Goal:
Count lines with "Measure" in them. Report only the total.

• • • • • • •

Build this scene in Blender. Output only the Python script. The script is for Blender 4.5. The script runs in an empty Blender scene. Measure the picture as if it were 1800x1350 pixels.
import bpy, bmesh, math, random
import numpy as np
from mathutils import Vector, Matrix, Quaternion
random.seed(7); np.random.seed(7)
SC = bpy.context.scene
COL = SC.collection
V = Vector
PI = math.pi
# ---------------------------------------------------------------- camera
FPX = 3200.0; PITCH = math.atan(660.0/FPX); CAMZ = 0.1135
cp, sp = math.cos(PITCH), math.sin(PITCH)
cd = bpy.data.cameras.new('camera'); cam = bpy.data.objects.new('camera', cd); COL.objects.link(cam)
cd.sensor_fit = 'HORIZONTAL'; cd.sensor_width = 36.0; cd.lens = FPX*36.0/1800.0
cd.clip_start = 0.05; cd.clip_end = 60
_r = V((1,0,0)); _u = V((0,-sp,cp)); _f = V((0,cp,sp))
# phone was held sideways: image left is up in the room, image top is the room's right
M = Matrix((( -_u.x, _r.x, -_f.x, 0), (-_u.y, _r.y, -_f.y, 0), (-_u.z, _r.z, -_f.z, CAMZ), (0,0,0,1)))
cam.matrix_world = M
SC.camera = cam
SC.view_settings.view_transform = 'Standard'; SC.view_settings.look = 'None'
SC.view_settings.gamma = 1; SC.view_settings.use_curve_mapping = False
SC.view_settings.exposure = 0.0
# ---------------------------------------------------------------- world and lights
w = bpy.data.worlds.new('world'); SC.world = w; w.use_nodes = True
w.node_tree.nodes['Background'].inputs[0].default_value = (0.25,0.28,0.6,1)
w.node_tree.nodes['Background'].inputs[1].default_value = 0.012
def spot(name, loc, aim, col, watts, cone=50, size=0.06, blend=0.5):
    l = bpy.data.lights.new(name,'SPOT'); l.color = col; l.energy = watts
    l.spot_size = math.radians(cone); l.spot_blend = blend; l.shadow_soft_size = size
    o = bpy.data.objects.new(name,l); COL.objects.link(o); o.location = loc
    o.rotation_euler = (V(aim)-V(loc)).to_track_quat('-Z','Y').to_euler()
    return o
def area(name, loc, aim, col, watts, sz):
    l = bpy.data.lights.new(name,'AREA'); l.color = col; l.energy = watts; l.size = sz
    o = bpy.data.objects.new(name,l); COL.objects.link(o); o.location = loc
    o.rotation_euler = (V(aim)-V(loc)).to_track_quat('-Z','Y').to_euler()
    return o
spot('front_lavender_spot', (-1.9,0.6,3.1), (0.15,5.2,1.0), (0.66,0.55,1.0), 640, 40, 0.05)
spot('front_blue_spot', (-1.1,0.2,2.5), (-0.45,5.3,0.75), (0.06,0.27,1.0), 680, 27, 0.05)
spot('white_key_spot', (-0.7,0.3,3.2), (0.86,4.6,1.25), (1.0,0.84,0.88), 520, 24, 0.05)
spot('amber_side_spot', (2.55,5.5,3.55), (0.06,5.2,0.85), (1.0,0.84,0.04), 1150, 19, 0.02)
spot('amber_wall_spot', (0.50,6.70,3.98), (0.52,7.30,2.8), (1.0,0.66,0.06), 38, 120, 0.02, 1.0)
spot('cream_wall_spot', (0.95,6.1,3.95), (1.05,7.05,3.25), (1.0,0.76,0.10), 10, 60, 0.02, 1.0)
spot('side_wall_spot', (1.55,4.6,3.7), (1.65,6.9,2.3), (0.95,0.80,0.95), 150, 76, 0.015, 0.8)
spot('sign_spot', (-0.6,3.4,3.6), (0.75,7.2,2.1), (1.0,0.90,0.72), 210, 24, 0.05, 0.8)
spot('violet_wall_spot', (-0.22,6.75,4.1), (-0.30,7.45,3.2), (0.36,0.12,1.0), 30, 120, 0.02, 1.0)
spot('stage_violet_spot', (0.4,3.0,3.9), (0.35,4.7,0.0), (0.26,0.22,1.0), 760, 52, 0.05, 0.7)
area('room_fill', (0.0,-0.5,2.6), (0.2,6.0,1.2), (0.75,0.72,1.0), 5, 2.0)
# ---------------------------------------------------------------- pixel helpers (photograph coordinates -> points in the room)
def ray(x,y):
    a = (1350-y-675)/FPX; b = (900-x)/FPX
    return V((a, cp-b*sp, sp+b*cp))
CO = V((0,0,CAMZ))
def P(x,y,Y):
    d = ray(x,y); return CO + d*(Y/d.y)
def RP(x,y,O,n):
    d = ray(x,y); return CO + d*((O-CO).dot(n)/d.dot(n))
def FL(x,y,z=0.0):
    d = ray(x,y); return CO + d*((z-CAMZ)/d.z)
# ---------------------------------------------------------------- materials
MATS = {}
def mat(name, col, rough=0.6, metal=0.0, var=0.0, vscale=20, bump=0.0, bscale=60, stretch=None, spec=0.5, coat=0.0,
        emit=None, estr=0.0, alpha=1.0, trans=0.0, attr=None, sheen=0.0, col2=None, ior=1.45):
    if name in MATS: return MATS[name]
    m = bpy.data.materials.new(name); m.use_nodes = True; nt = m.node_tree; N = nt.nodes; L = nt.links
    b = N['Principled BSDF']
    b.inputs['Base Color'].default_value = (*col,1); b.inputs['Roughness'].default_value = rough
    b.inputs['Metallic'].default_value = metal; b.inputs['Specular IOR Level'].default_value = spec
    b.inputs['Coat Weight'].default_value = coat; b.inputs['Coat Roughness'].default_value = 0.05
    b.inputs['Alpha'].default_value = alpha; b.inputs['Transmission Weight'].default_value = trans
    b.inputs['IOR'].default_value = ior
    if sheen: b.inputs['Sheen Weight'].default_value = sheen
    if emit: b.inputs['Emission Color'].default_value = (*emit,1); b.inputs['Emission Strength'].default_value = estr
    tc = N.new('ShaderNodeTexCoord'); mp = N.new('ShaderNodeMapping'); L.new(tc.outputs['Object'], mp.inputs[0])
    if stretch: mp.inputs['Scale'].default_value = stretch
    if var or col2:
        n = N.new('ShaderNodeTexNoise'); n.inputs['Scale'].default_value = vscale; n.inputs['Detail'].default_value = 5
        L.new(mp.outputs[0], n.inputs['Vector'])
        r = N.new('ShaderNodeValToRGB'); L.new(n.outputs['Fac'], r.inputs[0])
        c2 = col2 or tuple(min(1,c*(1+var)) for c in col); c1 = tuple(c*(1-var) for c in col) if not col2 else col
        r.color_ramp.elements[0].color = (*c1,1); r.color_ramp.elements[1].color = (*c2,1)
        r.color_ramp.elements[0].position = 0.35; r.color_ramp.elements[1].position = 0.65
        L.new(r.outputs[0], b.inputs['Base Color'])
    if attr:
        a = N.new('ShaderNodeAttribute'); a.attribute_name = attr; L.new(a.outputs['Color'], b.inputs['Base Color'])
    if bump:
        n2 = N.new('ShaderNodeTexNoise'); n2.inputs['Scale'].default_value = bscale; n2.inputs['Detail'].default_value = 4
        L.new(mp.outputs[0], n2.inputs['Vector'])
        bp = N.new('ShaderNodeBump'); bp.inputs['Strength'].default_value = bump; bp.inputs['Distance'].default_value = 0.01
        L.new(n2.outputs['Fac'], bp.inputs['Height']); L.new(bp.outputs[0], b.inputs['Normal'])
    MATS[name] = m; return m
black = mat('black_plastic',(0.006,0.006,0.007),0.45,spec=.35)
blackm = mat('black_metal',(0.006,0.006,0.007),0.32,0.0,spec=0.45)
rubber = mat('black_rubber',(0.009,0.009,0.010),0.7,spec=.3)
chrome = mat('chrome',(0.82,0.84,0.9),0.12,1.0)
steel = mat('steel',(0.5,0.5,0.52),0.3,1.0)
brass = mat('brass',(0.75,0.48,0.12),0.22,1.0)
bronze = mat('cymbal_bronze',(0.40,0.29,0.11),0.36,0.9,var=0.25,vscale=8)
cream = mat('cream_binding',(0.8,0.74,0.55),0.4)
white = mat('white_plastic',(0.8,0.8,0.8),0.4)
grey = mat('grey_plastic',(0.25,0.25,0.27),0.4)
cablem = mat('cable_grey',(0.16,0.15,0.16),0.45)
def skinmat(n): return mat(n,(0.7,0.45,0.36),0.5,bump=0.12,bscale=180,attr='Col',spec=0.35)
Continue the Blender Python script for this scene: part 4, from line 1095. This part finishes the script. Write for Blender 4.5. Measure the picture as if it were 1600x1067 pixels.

• • • • • • •

Task solution:
2